I'm trying to show:
Let $X$ and $Y$ be independent Cauchy random variables. Find the density function of $Z=\alpha X+ \beta Y$ assuming that $\alpha\beta\neq 0$.
I suspect $Z$ is also Cauchy: Suppose that $$ X\sim \mathrm{Cauchy}(x_0,\gamma) \mbox{ and } Y\sim \mathrm{Cauchy}(y_0,\delta)$$
Let $Z =\alpha X + \beta Y$ and $W = \beta Y$. Then, we have $$X=\frac{1}{\alpha}Z - \frac{1}{\alpha}W \qquad Y = \frac{1}{\beta}W $$ the Jacobian is $$J =\begin{bmatrix} \frac{1}{\alpha} & -\frac{1}{\alpha} \\ 0 & \frac{1}{\beta} \end{bmatrix}$$ which has determinant $\frac{1}{\alpha\beta}$.

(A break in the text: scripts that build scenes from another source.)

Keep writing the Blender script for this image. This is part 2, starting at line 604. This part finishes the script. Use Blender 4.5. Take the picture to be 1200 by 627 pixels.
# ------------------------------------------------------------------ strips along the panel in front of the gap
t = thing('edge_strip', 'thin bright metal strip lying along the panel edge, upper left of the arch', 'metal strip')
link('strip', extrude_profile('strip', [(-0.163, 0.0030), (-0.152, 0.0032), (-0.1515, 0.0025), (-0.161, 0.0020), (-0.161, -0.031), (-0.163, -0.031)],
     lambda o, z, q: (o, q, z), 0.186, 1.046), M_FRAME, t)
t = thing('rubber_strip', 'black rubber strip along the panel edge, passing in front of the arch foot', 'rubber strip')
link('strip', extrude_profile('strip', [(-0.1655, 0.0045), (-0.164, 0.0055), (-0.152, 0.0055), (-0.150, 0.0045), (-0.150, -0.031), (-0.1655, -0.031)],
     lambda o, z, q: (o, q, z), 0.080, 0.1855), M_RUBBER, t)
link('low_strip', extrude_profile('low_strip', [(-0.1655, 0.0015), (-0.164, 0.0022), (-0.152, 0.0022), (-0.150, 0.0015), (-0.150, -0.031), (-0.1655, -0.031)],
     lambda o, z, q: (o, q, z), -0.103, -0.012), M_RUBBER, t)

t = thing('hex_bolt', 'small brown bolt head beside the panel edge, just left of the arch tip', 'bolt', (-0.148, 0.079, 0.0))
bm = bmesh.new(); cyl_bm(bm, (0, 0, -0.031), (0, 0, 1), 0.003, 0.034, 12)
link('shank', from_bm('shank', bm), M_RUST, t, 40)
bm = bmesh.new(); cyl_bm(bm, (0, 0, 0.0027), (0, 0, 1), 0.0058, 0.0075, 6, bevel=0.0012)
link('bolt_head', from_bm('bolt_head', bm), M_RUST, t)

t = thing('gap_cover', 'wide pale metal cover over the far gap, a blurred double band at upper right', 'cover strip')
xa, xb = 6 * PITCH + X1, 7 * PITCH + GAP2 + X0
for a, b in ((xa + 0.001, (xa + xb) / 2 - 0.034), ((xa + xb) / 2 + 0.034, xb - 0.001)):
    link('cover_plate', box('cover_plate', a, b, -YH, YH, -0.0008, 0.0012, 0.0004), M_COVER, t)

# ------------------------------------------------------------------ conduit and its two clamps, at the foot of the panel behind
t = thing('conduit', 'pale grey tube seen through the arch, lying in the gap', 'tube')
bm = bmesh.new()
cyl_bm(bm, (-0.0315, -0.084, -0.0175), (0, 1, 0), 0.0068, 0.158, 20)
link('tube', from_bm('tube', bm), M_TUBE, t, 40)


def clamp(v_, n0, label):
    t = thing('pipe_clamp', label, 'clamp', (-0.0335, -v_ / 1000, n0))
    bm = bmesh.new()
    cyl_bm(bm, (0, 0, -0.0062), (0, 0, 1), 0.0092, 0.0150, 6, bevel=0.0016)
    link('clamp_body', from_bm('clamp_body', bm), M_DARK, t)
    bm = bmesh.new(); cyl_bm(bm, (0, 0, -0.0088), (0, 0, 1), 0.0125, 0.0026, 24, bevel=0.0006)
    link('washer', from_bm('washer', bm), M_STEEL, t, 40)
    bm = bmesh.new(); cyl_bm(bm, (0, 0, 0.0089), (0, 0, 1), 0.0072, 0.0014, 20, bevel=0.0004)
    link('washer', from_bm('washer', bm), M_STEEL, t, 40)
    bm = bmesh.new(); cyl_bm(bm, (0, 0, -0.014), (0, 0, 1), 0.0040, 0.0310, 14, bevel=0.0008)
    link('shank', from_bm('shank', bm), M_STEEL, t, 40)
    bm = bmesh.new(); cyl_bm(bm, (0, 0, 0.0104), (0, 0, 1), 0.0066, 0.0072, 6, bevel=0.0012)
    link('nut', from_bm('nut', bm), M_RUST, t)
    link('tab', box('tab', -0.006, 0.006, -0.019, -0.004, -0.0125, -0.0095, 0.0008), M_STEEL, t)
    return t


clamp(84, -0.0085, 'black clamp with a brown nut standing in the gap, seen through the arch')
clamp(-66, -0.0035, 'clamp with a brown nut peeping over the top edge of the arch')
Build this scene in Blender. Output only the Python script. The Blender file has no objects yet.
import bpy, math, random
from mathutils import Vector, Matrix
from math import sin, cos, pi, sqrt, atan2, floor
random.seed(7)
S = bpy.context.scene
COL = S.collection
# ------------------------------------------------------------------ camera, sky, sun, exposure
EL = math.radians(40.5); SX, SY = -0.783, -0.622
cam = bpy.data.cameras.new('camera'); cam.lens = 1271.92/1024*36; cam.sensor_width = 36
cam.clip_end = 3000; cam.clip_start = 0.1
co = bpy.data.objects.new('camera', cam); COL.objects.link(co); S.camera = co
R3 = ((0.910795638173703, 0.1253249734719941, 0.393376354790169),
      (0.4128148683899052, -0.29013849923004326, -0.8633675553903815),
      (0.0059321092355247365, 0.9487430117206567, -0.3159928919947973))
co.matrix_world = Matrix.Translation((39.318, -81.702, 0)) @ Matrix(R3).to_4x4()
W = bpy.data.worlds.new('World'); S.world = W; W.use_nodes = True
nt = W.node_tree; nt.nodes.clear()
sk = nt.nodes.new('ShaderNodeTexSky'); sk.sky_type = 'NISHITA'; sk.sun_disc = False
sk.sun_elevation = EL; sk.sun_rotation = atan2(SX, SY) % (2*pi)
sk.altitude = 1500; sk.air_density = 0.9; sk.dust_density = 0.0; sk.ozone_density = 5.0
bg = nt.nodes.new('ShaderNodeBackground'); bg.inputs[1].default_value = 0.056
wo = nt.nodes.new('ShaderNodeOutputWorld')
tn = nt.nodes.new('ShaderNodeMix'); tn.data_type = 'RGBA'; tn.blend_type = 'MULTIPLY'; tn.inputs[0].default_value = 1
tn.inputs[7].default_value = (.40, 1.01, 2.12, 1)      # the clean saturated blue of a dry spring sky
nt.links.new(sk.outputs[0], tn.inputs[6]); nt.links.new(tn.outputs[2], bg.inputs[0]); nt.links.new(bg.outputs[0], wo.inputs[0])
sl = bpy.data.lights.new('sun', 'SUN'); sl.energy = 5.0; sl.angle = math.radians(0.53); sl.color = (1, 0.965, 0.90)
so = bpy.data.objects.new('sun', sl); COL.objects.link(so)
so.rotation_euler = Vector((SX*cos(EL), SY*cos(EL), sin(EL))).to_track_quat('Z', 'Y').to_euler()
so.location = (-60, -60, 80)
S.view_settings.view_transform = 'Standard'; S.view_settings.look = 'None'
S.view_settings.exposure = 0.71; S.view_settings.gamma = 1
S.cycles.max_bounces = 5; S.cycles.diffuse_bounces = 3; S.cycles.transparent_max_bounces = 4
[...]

Therefore, we have \begin{eqnarray*} f_{Z,W}(z,w) &=& |\det(J)|f_{X,Y}\left(\frac{1}{\alpha}(z-w),\frac{1}{\beta}w\right)\\ &=& \frac{1}{\alpha\beta}\frac{1}{\pi^2 \gamma\delta \left[ 1+ \left(\frac{\frac{1}{\alpha}(z-w)-x_0}{\gamma} \right)^2 \right]\left[ 1+ \left(\frac{\frac{1}{\beta}w-y_0}{\delta} \right)^2 \right]} \end{eqnarray*} By the Lagrange identity; $$(a^2+b^2)(c^2+d^2) = (ac+bd)^2 + (ad-bc)^2$$ So we have \begin{eqnarray*} \alpha\beta\gamma\delta\left[ 1+ \left(\frac{\frac{1}{\alpha}(z-w)-x_0}{\gamma} \right)^2 \right]\left[ 1+ \left(\frac{\frac{1}{\beta}w-y_0}{\delta} \right)^2 \right] \\ =\alpha\beta\gamma\delta \left[1 + \left(\frac{\frac{1}{\alpha}(z-w)-x_0}{\gamma} \right)\left(\frac{\frac{1}{\beta}w-y_0}{\delta} \right)\right] + \left[\left(\frac{\frac{1}{\beta}w-y_0}{\delta} \right)- \left(\frac{\frac{1}{\alpha}(z-w)-x_0}{\gamma} \right) \right]\\ = \left[\alpha\beta\gamma\delta + \left((z-w)-\alpha x_0 \right)\left(w-\beta y_0\right)\right] + \left[\alpha\gamma \left(w- \beta y_0 \right)- \beta\delta\left((z-w)-\alpha x_0 \right) \right] \end{eqnarray*} Then to get the density of $Z$, we integrate out the w: $$\int_0^\infty f_{Z,W}(z,w) dw = \int_0^\infty \frac{1}{\pi^2}\frac{1}{ \left[\alpha\beta\gamma\delta + \left((z-w)-\alpha x_0 \right)\left(w-\beta y_0\right)\right] + \left[\alpha\gamma \left(w- \beta y_0 \right)- \beta\delta\left((z-w)-\alpha x_0 \right) \right]}dw$$ but I have no clue what to do with this integral. Is there an easier approach?
Following Angryavian's suggestion:
A $\text{Cauchy}(x_0,\gamma)$ random variable has characteristic function $\phi(t)=\exp(itx_0)\exp(-\gamma|t|)$, according to Wikipedia. So the characteristic function of the sum $\alpha X+\beta Y$, where $X\sim\text{Cauchy}(x_0,\gamma)$ and $Y\sim\text{Cauchy}(y_0,\delta)$ are independent, is $$\varphi(t) = e^{it\alpha x_0}e^{-\gamma\alpha|t|}\times e^{it\beta y_0}e^{-\delta\beta|t|}.$$
You can express this in the form $\varphi(t) = e^{itA}e^{-B|t|}$ for $A$ and $B$ you can work out in terms of $x_0$ and your other parametors; then $\alpha X+\beta Y\sim\text{Cauchy}(A,B)$.